TASK DESCRIPTION: Write out the listing in full, matching it word for word.
SUPPLIED MATERIAL start
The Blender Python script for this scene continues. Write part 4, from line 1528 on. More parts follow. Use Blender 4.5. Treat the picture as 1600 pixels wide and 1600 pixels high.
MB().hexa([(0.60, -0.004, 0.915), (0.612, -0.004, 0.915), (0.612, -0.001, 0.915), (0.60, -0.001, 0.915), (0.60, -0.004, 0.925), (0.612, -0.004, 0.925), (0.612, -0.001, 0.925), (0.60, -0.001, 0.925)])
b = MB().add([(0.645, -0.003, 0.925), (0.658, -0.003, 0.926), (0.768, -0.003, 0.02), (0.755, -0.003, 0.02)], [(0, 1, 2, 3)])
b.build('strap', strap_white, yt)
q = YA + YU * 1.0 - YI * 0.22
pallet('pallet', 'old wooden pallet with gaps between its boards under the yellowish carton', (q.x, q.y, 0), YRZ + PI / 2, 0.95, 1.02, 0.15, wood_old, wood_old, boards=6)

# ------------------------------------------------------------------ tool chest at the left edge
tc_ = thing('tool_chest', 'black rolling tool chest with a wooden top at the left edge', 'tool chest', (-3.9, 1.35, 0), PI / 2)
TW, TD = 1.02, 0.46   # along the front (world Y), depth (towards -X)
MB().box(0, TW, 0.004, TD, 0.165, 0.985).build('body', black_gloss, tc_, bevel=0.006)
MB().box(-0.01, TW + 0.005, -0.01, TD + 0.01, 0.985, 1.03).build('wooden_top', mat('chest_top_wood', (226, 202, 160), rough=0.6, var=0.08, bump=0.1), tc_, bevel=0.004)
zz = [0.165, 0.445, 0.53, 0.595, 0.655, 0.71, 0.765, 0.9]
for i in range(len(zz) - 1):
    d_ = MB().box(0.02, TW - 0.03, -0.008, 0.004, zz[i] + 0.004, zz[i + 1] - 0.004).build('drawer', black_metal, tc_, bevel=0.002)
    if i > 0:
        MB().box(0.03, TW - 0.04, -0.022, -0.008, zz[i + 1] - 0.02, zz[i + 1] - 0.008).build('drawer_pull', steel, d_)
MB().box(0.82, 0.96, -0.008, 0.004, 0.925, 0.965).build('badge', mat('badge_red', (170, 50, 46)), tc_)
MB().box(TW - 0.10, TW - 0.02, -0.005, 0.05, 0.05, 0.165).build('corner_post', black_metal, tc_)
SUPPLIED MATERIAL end
EXERCISE RESULT:
The Blender Python script for this scene continues. Write part 4, from line 1528 on. More parts follow. Use Blender 4.5. Treat the picture as 1600 pixels wide and 1600 pixels high.
MB().hexa([(0.60, -0.004, 0.915), (0.612, -0.004, 0.915), (0.612, -0.001, 0.915), (0.60, -0.001, 0.915), (0.60, -0.004, 0.925), (0.612, -0.004, 0.925), (0.612, -0.001, 0.925), (0.60, -0.001, 0.925)])
b = MB().add([(0.645, -0.003, 0.925), (0.658, -0.003, 0.926), (0.768, -0.003, 0.02), (0.755, -0.003, 0.02)], [(0, 1, 2, 3)])
b.build('strap', strap_white, yt)
q = YA + YU * 1.0 - YI * 0.22
pallet('pallet', 'old wooden pallet with gaps between its boards under the yellowish carton', (q.x, q.y, 0), YRZ + PI / 2, 0.95, 1.02, 0.15, wood_old, wood_old, boards=6)

# ------------------------------------------------------------------ tool chest at the left edge
tc_ = thing('tool_chest', 'black rolling tool chest with a wooden top at the left edge', 'tool chest', (-3.9, 1.35, 0), PI / 2)
TW, TD = 1.02, 0.46   # along the front (world Y), depth (towards -X)
MB().box(0, TW, 0.004, TD, 0.165, 0.985).build('body', black_gloss, tc_, bevel=0.006)
MB().box(-0.01, TW + 0.005, -0.01, TD + 0.01, 0.985, 1.03).build('wooden_top', mat('chest_top_wood', (226, 202, 160), rough=0.6, var=0.08, bump=0.1), tc_, bevel=0.004)
zz = [0.165, 0.445, 0.53, 0.595, 0.655, 0.71, 0.765, 0.9]
for i in range(len(zz) - 1):
    d_ = MB().box(0.02, TW - 0.03, -0.008, 0.004, zz[i] + 0.004, zz[i + 1] - 0.004).build('drawer', black_metal, tc_, bevel=0.002)
    if i > 0:
        MB().box(0.03, TW - 0.04, -0.022, -0.008, zz[i + 1] - 0.02, zz[i + 1] - 0.008).build('drawer_pull', steel, d_)
MB().box(0.82, 0.96, -0.008, 0.004, 0.925, 0.965).build('badge', mat('badge_red', (170, 50, 46)), tc_)
MB().box(TW - 0.10, TW - 0.02, -0.005, 0.05, 0.05, 0.165).build('corner_post', black_metal, tc_)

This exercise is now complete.